4. Income from all the reserves forms part of the AM’s income. We will not set money aside purely to generate income unless we have explicit authority to do so.
5. The levels of the reserve funds will be reviewed at regular intervals and adjustments made as necessary, for instance to cope with inflation.
6. Local meetings manage their own funds and need their own reserves policies. Trustees expect these to follow similar principles to the AM central policy, i.e. a general fund reserve equivalent to up to 12 months’ expenditure plus a designated fund for those aspects of meeting house upkeep and furnishing that are the responsibility of the LM. A legacy being disbursed on particular purposes may also reside in a designated fund. Amounts held in excess of these requirements may be deployed for the purposes of the charity, e.g. by transfer to the AM, BYM or Quaker charities.

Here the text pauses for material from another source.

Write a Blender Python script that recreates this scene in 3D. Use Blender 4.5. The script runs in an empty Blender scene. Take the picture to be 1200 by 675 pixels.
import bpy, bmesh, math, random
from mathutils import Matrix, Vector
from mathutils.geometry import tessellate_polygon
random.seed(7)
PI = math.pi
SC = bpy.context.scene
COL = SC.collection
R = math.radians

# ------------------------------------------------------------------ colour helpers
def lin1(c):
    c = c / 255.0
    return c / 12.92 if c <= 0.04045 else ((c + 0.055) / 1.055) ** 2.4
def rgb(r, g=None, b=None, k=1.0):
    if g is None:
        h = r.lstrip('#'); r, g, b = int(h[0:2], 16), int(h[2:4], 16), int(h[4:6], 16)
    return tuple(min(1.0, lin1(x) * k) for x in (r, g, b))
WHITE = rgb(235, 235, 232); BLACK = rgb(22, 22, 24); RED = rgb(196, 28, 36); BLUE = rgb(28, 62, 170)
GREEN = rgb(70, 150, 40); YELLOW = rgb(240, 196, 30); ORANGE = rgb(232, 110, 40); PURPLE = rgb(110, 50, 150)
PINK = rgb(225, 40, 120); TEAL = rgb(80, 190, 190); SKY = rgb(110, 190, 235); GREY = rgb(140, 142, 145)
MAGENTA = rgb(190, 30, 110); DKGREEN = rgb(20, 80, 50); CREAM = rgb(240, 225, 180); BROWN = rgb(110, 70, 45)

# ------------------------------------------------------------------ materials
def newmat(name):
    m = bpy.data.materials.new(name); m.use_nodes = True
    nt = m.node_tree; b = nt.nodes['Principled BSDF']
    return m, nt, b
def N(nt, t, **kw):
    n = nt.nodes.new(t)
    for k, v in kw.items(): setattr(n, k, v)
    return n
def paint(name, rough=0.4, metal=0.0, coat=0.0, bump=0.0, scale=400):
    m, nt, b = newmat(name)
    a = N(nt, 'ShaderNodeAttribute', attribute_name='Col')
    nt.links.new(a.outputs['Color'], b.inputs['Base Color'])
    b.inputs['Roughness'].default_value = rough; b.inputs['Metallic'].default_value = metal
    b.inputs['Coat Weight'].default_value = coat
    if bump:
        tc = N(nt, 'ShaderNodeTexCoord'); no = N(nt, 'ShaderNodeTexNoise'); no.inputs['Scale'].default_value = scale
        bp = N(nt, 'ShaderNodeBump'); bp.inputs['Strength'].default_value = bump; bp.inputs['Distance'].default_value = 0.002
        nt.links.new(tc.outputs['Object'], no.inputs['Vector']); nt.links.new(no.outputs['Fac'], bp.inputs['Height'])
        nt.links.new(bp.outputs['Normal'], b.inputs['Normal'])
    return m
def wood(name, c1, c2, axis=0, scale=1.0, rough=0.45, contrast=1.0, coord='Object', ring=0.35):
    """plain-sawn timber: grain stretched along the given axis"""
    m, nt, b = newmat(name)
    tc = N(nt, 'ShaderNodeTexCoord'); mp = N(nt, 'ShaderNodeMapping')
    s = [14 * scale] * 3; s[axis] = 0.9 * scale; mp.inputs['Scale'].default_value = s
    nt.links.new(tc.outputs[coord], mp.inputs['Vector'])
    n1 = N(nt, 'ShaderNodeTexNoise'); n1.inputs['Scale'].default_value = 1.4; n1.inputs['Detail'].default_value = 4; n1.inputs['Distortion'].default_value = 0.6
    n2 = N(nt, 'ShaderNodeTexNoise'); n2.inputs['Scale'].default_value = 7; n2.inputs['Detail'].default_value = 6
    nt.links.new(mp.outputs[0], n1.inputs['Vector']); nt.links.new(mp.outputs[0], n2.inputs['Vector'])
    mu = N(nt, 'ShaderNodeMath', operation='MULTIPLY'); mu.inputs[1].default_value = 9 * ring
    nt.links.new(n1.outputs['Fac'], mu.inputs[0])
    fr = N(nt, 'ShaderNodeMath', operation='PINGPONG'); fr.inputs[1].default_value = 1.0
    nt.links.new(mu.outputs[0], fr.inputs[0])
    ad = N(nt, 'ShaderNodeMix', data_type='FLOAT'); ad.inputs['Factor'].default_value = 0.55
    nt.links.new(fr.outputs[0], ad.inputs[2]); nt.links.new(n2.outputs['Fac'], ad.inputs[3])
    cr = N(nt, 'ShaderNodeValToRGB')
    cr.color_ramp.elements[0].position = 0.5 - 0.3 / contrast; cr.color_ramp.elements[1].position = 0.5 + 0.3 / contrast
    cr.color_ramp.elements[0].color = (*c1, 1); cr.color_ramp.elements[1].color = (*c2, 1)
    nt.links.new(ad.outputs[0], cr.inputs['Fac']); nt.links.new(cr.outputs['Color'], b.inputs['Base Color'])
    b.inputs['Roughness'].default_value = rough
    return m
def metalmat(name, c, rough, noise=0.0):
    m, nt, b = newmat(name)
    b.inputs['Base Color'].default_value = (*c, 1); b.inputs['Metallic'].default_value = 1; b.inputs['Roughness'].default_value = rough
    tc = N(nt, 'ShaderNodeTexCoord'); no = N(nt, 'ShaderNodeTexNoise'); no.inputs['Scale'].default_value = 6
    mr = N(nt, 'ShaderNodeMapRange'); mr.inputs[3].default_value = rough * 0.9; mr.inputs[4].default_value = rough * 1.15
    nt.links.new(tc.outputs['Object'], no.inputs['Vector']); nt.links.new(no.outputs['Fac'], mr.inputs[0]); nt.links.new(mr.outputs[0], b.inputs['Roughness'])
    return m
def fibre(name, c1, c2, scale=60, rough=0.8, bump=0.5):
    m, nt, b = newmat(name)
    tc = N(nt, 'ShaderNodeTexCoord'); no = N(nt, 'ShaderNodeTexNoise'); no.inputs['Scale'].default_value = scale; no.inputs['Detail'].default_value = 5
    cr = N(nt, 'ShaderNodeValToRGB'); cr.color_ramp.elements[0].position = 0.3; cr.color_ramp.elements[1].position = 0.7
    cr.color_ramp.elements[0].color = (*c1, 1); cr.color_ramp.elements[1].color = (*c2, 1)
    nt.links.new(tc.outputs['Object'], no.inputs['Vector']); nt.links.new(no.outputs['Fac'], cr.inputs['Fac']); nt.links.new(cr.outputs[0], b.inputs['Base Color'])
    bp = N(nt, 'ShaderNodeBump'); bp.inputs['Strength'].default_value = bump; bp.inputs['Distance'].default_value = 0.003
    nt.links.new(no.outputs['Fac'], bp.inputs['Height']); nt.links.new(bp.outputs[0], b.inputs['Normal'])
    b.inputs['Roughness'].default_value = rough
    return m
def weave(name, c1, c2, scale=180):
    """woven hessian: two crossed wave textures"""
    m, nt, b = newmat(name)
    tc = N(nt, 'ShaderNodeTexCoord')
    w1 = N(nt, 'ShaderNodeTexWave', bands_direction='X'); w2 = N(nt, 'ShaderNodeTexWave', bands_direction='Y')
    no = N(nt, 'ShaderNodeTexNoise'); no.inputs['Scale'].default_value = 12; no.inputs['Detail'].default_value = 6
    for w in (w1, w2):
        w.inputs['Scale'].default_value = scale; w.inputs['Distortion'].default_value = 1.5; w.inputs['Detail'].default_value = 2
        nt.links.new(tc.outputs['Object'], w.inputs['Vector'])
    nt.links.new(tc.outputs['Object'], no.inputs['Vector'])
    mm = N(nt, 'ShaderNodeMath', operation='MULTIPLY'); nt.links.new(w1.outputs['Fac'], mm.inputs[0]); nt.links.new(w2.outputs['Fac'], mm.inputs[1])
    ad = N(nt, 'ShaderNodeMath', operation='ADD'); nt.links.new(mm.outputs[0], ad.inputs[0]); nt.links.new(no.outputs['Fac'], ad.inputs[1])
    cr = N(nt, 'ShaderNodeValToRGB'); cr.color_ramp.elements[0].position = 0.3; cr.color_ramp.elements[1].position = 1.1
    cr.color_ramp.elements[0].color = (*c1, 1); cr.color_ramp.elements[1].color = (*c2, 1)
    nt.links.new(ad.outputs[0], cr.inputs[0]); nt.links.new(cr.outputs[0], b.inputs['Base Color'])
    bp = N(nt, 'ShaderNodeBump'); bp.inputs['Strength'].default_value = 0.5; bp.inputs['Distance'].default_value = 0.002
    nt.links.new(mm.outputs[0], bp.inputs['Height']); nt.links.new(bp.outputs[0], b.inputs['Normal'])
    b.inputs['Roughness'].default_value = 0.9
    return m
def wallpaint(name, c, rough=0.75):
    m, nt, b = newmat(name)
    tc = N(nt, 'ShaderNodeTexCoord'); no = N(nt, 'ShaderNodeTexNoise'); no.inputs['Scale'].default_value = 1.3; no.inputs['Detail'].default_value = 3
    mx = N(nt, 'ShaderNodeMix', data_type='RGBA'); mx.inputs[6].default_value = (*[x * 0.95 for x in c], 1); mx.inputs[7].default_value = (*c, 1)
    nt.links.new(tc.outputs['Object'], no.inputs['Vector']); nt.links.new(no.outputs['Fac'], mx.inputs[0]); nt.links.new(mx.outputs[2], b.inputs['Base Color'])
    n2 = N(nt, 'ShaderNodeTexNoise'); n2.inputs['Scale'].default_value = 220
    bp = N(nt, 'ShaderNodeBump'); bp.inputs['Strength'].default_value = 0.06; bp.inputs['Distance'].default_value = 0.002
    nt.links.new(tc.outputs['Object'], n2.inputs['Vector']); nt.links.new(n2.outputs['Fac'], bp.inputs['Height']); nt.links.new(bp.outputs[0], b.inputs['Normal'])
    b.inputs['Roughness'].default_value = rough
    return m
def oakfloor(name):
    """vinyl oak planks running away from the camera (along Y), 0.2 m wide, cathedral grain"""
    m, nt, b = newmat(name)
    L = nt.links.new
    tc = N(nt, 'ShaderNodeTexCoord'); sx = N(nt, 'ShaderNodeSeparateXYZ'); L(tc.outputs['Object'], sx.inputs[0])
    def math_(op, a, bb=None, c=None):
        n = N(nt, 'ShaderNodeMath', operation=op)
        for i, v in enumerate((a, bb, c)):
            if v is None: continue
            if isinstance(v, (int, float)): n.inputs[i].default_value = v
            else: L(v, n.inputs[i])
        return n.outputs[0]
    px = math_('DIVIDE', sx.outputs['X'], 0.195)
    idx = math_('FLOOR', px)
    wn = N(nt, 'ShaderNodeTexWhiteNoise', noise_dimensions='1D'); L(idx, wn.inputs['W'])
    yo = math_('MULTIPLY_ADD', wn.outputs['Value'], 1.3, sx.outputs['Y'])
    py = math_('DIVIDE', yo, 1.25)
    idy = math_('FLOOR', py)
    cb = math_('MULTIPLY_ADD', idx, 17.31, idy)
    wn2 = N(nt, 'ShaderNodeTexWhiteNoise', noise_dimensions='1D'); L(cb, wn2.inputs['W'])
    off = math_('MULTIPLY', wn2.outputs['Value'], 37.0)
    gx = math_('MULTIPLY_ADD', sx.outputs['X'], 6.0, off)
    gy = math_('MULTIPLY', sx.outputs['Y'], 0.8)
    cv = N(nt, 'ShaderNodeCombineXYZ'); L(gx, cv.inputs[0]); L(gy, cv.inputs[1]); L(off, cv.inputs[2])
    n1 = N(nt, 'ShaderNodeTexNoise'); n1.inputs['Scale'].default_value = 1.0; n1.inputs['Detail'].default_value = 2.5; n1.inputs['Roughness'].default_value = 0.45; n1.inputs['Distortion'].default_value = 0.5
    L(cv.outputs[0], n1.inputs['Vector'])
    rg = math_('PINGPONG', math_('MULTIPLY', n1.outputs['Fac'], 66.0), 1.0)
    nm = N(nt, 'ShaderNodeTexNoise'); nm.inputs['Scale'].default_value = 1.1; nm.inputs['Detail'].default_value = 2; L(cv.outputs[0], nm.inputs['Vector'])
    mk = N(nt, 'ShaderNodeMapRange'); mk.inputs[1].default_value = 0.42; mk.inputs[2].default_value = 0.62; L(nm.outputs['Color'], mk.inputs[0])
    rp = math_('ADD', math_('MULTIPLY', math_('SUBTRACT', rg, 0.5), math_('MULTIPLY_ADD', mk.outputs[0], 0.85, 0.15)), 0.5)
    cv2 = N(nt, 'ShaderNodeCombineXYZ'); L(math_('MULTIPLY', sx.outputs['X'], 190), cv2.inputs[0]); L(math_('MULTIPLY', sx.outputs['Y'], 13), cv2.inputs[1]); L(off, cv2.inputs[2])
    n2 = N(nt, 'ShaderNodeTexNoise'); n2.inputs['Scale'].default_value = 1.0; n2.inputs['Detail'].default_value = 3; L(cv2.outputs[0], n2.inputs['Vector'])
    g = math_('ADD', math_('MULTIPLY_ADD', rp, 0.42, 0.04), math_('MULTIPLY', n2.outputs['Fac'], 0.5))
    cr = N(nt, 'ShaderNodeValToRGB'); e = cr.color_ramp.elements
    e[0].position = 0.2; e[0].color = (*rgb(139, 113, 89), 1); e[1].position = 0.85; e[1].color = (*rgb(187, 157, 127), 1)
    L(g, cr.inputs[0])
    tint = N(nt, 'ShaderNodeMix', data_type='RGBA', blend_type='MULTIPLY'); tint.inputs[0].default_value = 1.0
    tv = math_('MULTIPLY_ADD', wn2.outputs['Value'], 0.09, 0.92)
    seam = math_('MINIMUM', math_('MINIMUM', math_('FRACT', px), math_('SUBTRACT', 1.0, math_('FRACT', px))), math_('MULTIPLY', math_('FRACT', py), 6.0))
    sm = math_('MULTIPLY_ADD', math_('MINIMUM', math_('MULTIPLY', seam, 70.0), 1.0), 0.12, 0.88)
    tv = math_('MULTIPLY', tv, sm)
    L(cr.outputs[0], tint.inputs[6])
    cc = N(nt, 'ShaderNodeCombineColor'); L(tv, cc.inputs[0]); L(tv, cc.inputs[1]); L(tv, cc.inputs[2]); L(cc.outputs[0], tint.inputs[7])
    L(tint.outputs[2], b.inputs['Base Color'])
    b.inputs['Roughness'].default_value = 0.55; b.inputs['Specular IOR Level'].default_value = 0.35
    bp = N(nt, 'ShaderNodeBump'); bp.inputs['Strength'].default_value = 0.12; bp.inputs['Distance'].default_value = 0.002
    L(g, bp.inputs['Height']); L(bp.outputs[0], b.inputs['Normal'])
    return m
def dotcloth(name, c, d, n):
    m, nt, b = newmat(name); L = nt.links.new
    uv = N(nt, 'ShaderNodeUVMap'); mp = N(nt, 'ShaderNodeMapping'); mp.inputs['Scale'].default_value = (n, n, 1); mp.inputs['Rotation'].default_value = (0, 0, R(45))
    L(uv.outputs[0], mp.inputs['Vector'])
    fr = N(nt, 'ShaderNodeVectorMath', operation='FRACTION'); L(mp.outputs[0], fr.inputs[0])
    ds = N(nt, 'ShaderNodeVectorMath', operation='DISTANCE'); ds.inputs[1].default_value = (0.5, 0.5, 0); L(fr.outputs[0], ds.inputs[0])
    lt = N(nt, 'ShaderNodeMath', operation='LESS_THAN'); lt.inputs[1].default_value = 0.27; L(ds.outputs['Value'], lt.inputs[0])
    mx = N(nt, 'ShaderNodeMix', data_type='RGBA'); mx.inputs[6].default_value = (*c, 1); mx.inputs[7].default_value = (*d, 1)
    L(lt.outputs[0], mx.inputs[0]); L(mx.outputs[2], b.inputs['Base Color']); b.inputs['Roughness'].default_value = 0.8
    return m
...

Minute 9 EKAM trustees meeting held 17.01.2013 added that Canterbury meeting should include a provision for redundancy costs for its warden in its reserves calculation.
The area meeting reserves are currently excessive, mainly as a result of the sale of Dover meeting house for £169,000 in 2012. Area meeting is currently reducing this surplus by doing work on its meeting houses to reduce their carbon footprint. They have also agreed in principle a loan to West Kent Area Meeting of approximately £75,000 towards the redevelopment of Tunbridge Wells meeting house.
Public benefit statement
The charity trustees have complied with their duty to havedue regard to the guidance on public benefit published by the Charity Commission in exercising their powers or duties as set out in Charity Commission documents PB1, PB2 and PB3.
The Trustees declare that they approve this report.